STORED DATA
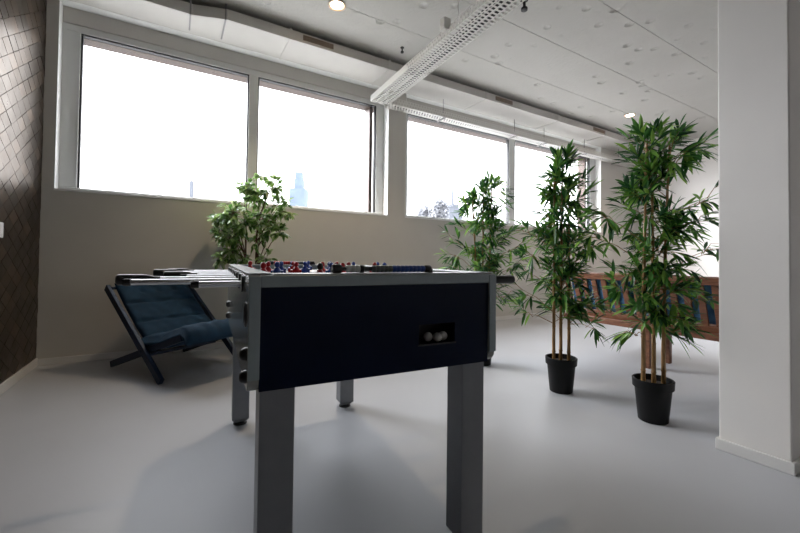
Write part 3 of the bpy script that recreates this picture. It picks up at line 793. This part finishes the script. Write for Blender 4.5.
# ------------------------------------------------------------------ outside
struct(MB().box(-700, 700, D + .40, 900, -.4, -.3), 'ground', M['ground'], 'ground outside the windows', 'ground')
def ray(px, py): return fw + ri * ((px - 400) / F_PX) + up * ((CYP - py) / F_PX)
def far(px, py, dist):
    r = ray(px, py); return Vector((0, 0, .93)) + r * dist
def far_tower(px, dist, tiers, label, m, spire=None):
    c = far(px, 260, dist); t = thing('distant_tower', (c.x, c.y, -.3), YAW * -1, label, 'tower')
    sc = dist / F_PX
    for k, (w, ya_, yb_) in enumerate(tiers):
        zt = (262 - ya_) * sc + 1.2; zb = 0 if yb_ is None else (262 - yb_) * sc + 1.2
        MB().box(-w * sc / 2, w * sc / 2, -w * sc / 2, w * sc / 2, zb, zt).build('tower_tier', M[m], t)
    if spire:
        w, ya_, yb_ = spire
        MB().lathe([(w * sc / 2, (262 - yb_) * sc + 1.2), (w * sc * .3, (262 - (ya_ + yb_) / 2) * sc + 1.2), (.05, (262 - ya_) * sc + 1.2)], n=8).build('spire', M[m], t)
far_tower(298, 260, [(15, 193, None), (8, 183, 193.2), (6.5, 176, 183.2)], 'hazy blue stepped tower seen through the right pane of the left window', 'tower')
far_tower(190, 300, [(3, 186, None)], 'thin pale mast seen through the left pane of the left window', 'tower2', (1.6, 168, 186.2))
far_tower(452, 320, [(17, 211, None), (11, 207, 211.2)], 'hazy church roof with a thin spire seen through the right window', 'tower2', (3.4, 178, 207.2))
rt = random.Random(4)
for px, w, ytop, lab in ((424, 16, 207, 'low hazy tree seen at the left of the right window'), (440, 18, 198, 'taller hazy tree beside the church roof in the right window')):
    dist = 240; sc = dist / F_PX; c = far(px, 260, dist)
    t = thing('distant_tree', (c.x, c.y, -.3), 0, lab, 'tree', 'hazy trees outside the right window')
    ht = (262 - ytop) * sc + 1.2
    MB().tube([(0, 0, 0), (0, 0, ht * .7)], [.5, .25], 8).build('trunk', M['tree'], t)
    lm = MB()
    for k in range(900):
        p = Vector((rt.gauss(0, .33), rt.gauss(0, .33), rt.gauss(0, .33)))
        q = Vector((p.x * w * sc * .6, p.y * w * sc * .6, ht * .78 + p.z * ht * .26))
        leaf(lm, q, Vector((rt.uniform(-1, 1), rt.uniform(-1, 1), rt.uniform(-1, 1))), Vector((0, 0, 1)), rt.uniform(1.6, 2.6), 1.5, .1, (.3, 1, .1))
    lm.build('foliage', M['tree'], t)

# ------------------------------------------------------------------ light
w = bpy.data.worlds.new('sky'); scene.world = w; w.use_nodes = True
nt = w.node_tree; bg = nt.nodes['Background']; bg.inputs['Color'].default_value = (.985, .99, 1.0, 1)
# hazy overcast sky, brighter around the veiled sun to the left beyond the windows
tc = nt.nodes.new('ShaderNodeTexCoord'); dt = nt.nodes.new('ShaderNodeVectorMath'); dt.operation = 'DOT_PRODUCT'
sd = Vector((-.66, .62, .42)).normalized(); dt.inputs[1].default_value = sd
nt.links.new(tc.outputs['Generated'], dt.inputs[0])
mx = nt.nodes.new('ShaderNodeMath'); mx.operation = 'MAXIMUM'; mx.inputs[1].default_value = 0; nt.links.new(dt.outputs['Value'], mx.inputs[0])
pw = nt.nodes.new('ShaderNodeMath'); pw.operation = 'POWER'; pw.inputs[1].default_value = 9; nt.links.new(mx.outputs[0], pw.inputs[0])
ma = nt.nodes.new('ShaderNodeMath'); ma.operation = 'MULTIPLY_ADD'; ma.inputs[1].default_value = 6.0; ma.inputs[2].default_value = .9; nt.links.new(pw.outputs[0], ma.inputs[0])
nt.links.new(ma.outputs[0], bg.inputs['Strength'])
for i, (a, b_) in enumerate((W1, W2)):       # portals guide sampling of the sky through the windows
    ld = bpy.data.lights.new('window_portal', 'AREA'); ld.shape = 'RECTANGLE'; ld.size = b_ - a; ld.size_y = ZT - ZS
    ld.cycles.is_portal = True
    lo = bpy.data.objects.new('window_portal', ld); COL.objects.link(lo)
    lo.location = ((a + b_) / 2, D + .36, (ZS + ZT) / 2); lo.rotation_euler = (-PI / 2, 0, 0)

# ------------------------------------------------------------------ view
vs = scene.view_settings
vs.view_transform = 'Standard'; vs.look = 'None'; vs.gamma = 1; vs.use_curve_mapping = False
vs.exposure = 2.85
cy = scene.cycles
cy.use_denoising = True
cy.max_bounces = 10; cy.diffuse_bounces = 6; cy.glossy_bounces = 4; cy.transparent_max_bounces = 12
cy.sample_clamp_indirect = 4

BRIEF
Omit the pictures, and quote the material above exactly as given.

EXPECTED ANSWER
Write part 3 of the bpy script that recreates this picture. It picks up at line 793. This part finishes the script. Write for Blender 4.5.
# ------------------------------------------------------------------ outside
struct(MB().box(-700, 700, D + .40, 900, -.4, -.3), 'ground', M['ground'], 'ground outside the windows', 'ground')
def ray(px, py): return fw + ri * ((px - 400) / F_PX) + up * ((CYP - py) / F_PX)
def far(px, py, dist):
    r = ray(px, py); return Vector((0, 0, .93)) + r * dist
def far_tower(px, dist, tiers, label, m, spire=None):
    c = far(px, 260, dist); t = thing('distant_tower', (c.x, c.y, -.3), YAW * -1, label, 'tower')
    sc = dist / F_PX
    for k, (w, ya_, yb_) in enumerate(tiers):
        zt = (262 - ya_) * sc + 1.2; zb = 0 if yb_ is None else (262 - yb_) * sc + 1.2
        MB().box(-w * sc / 2, w * sc / 2, -w * sc / 2, w * sc / 2, zb, zt).build('tower_tier', M[m], t)
    if spire:
        w, ya_, yb_ = spire
        MB().lathe([(w * sc / 2, (262 - yb_) * sc + 1.2), (w * sc * .3, (262 - (ya_ + yb_) / 2) * sc + 1.2), (.05, (262 - ya_) * sc + 1.2)], n=8).build('spire', M[m], t)
far_tower(298, 260, [(15, 193, None), (8, 183, 193.2), (6.5, 176, 183.2)], 'hazy blue stepped tower seen through the right pane of the left window', 'tower')
far_tower(190, 300, [(3, 186, None)], 'thin pale mast seen through the left pane of the left window', 'tower2', (1.6, 168, 186.2))
far_tower(452, 320, [(17, 211, None), (11, 207, 211.2)], 'hazy church roof with a thin spire seen through the right window', 'tower2', (3.4, 178, 207.2))
rt = random.Random(4)
for px, w, ytop, lab in ((424, 16, 207, 'low hazy tree seen at the left of the right window'), (440, 18, 198, 'taller hazy tree beside the church roof in the right window')):
    dist = 240; sc = dist / F_PX; c = far(px, 260, dist)
    t = thing('distant_tree', (c.x, c.y, -.3), 0, lab, 'tree', 'hazy trees outside the right window')
    ht = (262 - ytop) * sc + 1.2
    MB().tube([(0, 0, 0), (0, 0, ht * .7)], [.5, .25], 8).build('trunk', M['tree'], t)
    lm = MB()
    for k in range(900):
        p = Vector((rt.gauss(0, .33), rt.gauss(0, .33), rt.gauss(0, .33)))
        q = Vector((p.x * w * sc * .6, p.y * w * sc * .6, ht * .78 + p.z * ht * .26))
        leaf(lm, q, Vector((rt.uniform(-1, 1), rt.uniform(-1, 1), rt.uniform(-1, 1))), Vector((0, 0, 1)), rt.uniform(1.6, 2.6), 1.5, .1, (.3, 1, .1))
    lm.build('foliage', M['tree'], t)

# ------------------------------------------------------------------ light
w = bpy.data.worlds.new('sky'); scene.world = w; w.use_nodes = True
nt = w.node_tree; bg = nt.nodes['Background']; bg.inputs['Color'].default_value = (.985, .99, 1.0, 1)
# hazy overcast sky, brighter around the veiled sun to the left beyond the windows
tc = nt.nodes.new('ShaderNodeTexCoord'); dt = nt.nodes.new('ShaderNodeVectorMath'); dt.operation = 'DOT_PRODUCT'
sd = Vector((-.66, .62, .42)).normalized(); dt.inputs[1].default_value = sd
nt.links.new(tc.outputs['Generated'], dt.inputs[0])
mx = nt.nodes.new('ShaderNodeMath'); mx.operation = 'MAXIMUM'; mx.inputs[1].default_value = 0; nt.links.new(dt.outputs['Value'], mx.inputs[0])
pw = nt.nodes.new('ShaderNodeMath'); pw.operation = 'POWER'; pw.inputs[1].default_value = 9; nt.links.new(mx.outputs[0], pw.inputs[0])
ma = nt.nodes.new('ShaderNodeMath'); ma.operation = 'MULTIPLY_ADD'; ma.inputs[1].default_value = 6.0; ma.inputs[2].default_value = .9; nt.links.new(pw.outputs[0], ma.inputs[0])
nt.links.new(ma.outputs[0], bg.inputs['Strength'])
for i, (a, b_) in enumerate((W1, W2)):       # portals guide sampling of the sky through the windows
    ld = bpy.data.lights.new('window_portal', 'AREA'); ld.shape = 'RECTANGLE'; ld.size = b_ - a; ld.size_y = ZT - ZS
    ld.cycles.is_portal = True
    lo = bpy.data.objects.new('window_portal', ld); COL.objects.link(lo)
    lo.location = ((a + b_) / 2, D + .36, (ZS + ZT) / 2); lo.rotation_euler = (-PI / 2, 0, 0)

# ------------------------------------------------------------------ view
vs = scene.view_settings
vs.view_transform = 'Standard'; vs.look = 'None'; vs.gamma = 1; vs.use_curve_mapping = False
vs.exposure = 2.85
cy = scene.cycles
cy.use_denoising = True
cy.max_bounces = 10; cy.diffuse_bounces = 6; cy.glossy_bounces = 4; cy.transparent_max_bounces = 12
cy.sample_clamp_indirect = 4